◆ WHAT YOU NEED TO DO
Starting at the top of the listing, extract every line up to and including the one with "R = math.radians". Pictures stay out of the copy.

◆ SUPPLIED DATA
------------------------
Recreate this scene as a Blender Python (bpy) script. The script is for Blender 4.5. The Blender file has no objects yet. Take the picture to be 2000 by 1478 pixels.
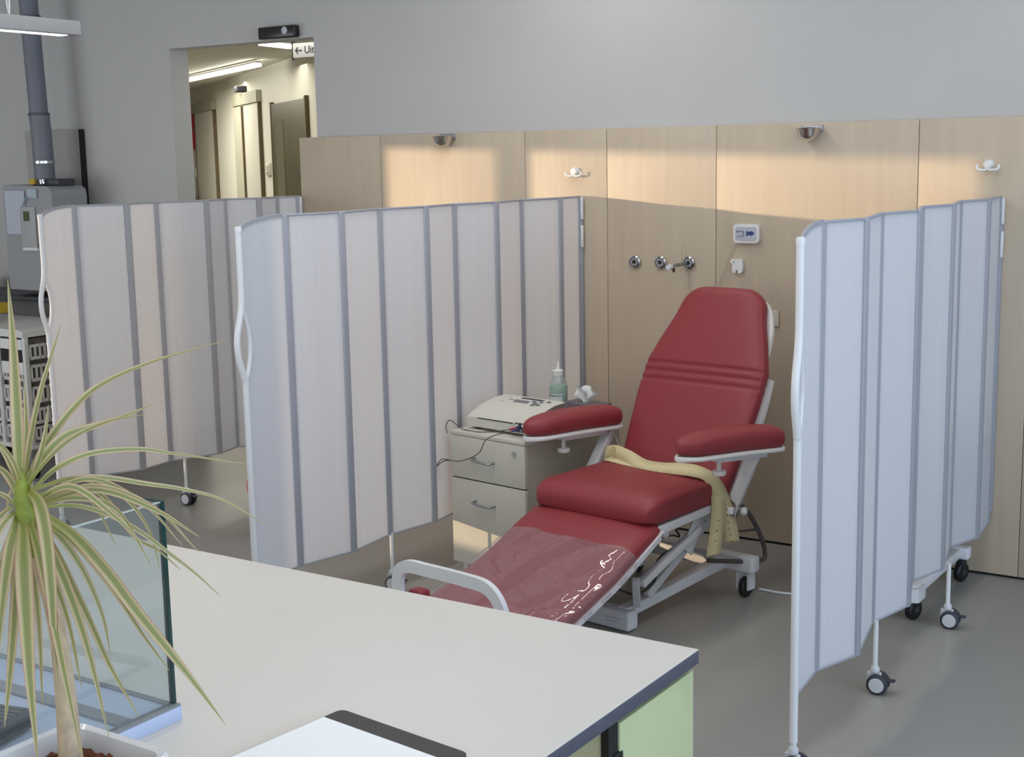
import bpy, bmesh, math, random
from mathutils import Vector, Matrix, Quaternion
random.seed(7)
S = bpy.context.scene
COL = S.collection
PI = math.pi
R = math.radians

# ------------------------------------------------------------------ camera
F_PX = 2693.2
yaw, pitch, roll = -.58403, .16137, -.019286
CAM_H = 1.87
fw = Vector((math.sin(yaw)*math.cos(pitch), math.cos(yaw)*math.cos(pitch), -math.sin(pitch)))
rt = Vector((math.cos(yaw), -math.sin(yaw), 0))
up = rt.cross(fw)
r2 = rt*math.cos(roll) + up*math.sin(roll)
u2 = -rt*math.sin(roll) + up*math.cos(roll)
cd = bpy.data.cameras.new('camera')
cd.sensor_fit = 'HORIZONTAL'; cd.sensor_width = 36.0
cd.lens = F_PX/2000*36.0
cd.clip_start = 0.05; cd.clip_end = 100
cam = bpy.data.objects.new('camera', cd); COL.objects.link(cam)
m = Matrix((r2, u2, -fw)).transposed().to_4x4(); m.translation = Vector((0, 0, CAM_H))
cam.matrix_world = m
S.camera = cam

# ------------------------------------------------------------------ world, sun, window light, exposure
w = bpy.data.worlds.new('sky'); S.world = w; w.use_nodes = True
bgn = w.node_tree.nodes['Background']
bgn.inputs[0].default_value = (.62, .74, 1.0, 1); bgn.inputs[1].default_value = .35
S.view_settings.view_transform = 'Standard'; S.view_settings.look = 'None'
S.view_settings.gamma = 1.0; S.view_settings.use_curve_mapping = False
S.view_settings.exposure = 0.35

def aim(o, d): o.rotation_mode = 'QUATERNION'; o.rotation_quaternion = Vector(d).to_track_quat('-Z', 'Y')
sd = bpy.data.lights.new('sun', 'SUN'); sd.energy = SUN_E = 1.9; sd.color = (1.0, .74, .47); sd.angle = R(.55)
sun = bpy.data.objects.new('sun', sd); COL.objects.link(sun); sun.location = (-15, -9, 4); aim(sun, (1, 1, -.084))
def area(name, loc, d, sx, sy, e, col):
    l = bpy.data.lights.new(name, 'AREA'); l.shape = 'RECTANGLE'; l.size = sx; l.size_y = sy; l.energy = e; l.color = col
    o = bpy.data.objects.new(name, l); COL.objects.link(o); o.location = loc; aim(o, d); return o
area('window_light_front', (-1.5, -3.35, 1.9), (0, 1, -.05), 8.0, 2.2, 78, (.96, .98, 1.0))
area('window_light_right', (3.35, 1.5, 1.75), (-1, 0, -.02), 7.0, 2.3, 160, (.60, .77, 1.0))
area('window_light_left', (-8.35, .85, 1.5), (.55, .835, 0), 3.0, 2.0, 66, (.93, .96, 1.0))
area('added_top_light', (-3.35, 3.4, 3.3), (0, 0, -1), .16, 4.6, 33, (1, .98, .95))  # added unseen strip, gives the leg cover its highlight and lifts the floor
area('added_top_light', (-1.1, 3.2, 3.3), (0, 0, -1), .16, 4.6, 22, (1, .98, .95))  # second added strip, brightens floor and counter from above
area('corridor_light', (-8.2, 7.9, 2.60), (0, 0, -1), 1.6, 1.2, 17, (1.0, .95, .84))
area('corridor_light', (-10.6, 9.2, 2.60), (0, 0, -1), 2.2, 1.4, 60, (1.0, .95, .84))  # added fill that evens out the darker left end of the corridor
area('corridor_light', (-6.2, 6.9, 2.60), (0, 0, -1), .8, .8, 5, (1.0, .95, .85))

# ------------------------------------------------------------------ materials
def s2l(c):
    return tuple((v/12.92 if v <= .04045 else ((v+.055)/1.055)**2.4) for v in c)
def hexc(h):
    h = h.lstrip('#'); return s2l(tuple(int(h[i:i+2], 16)/255 for i in (0, 2, 4)))
def mat(name, col, rough=.5, metal=0.0, noise=0.0, nscale=20, bump=0.0, bscale=200, coat=0.0, stretch=None, emit=0, spec=.5):
    M = bpy.data.materials.new(name); M.use_nodes = True
    nt = M.node_tree; N = nt.nodes; b = N['Principled BSDF']
    c = hexc(col) if isinstance(col, str) else col
    b.inputs['Base Color'].default_value = (*c, 1)
    b.inputs['Roughness'].default_value = rough; b.inputs['Metallic'].default_value = metal
    b.inputs['Coat Weight'].default_value = coat; b.inputs['Specular IOR Level'].default_value = spec
    tc = N.new('ShaderNodeTexCoord'); mp = N.new('ShaderNodeMapping')
    nt.links.new(tc.outputs['Object'], mp.inputs[0])
    if stretch: mp.inputs['Scale'].default_value = stretch
    if noise > 0:
        n = N.new('ShaderNodeTexNoise'); n.inputs['Scale'].default_value = nscale; n.inputs['Detail'].default_value = 4
        nt.links.new(mp.outputs[0], n.inputs[0])
        r = N.new('ShaderNodeValToRGB')
        r.color_ramp.elements[0].position = .3; r.color_ramp.elements[1].position = .7
        r.color_ramp.elements[0].color = (*[v*(1-noise) for v in c], 1)
        r.color_ramp.elements[1].color = (*[min(1, v*(1+noise)) for v in c], 1)
        nt.links.new(n.outputs[0], r.inputs[0]); nt.links.new(r.outputs[0], b.inputs['Base Color'])
    if bump > 0:
        n2 = N.new('ShaderNodeTexNoise'); n2.inputs['Scale'].default_value = bscale; n2.inputs['Detail'].default_value = 3
        nt.links.new(mp.outputs[0], n2.inputs[0])
        bp = N.new('ShaderNodeBump'); bp.inputs['Strength'].default_value = bump; bp.inputs['Distance'].default_value = .002
        nt.links.new(n2.outputs[0], bp.inputs['Height']); nt.links.new(bp.outputs[0], b.inputs['Normal'])
    if emit:
        b.inputs['Emission Color'].default_value = (*c, 1); b.inputs['Emission Strength'].default_value = emit
    return M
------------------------
◆ SOLUTION FOR THIS PROBLEM
Recreate this scene as a Blender Python (bpy) script. The script is for Blender 4.5. The Blender file has no objects yet. Take the picture to be 2000 by 1478 pixels.
import bpy, bmesh, math, random
from mathutils import Vector, Matrix, Quaternion
random.seed(7)
S = bpy.context.scene
COL = S.collection
PI = math.pi
R = math.radians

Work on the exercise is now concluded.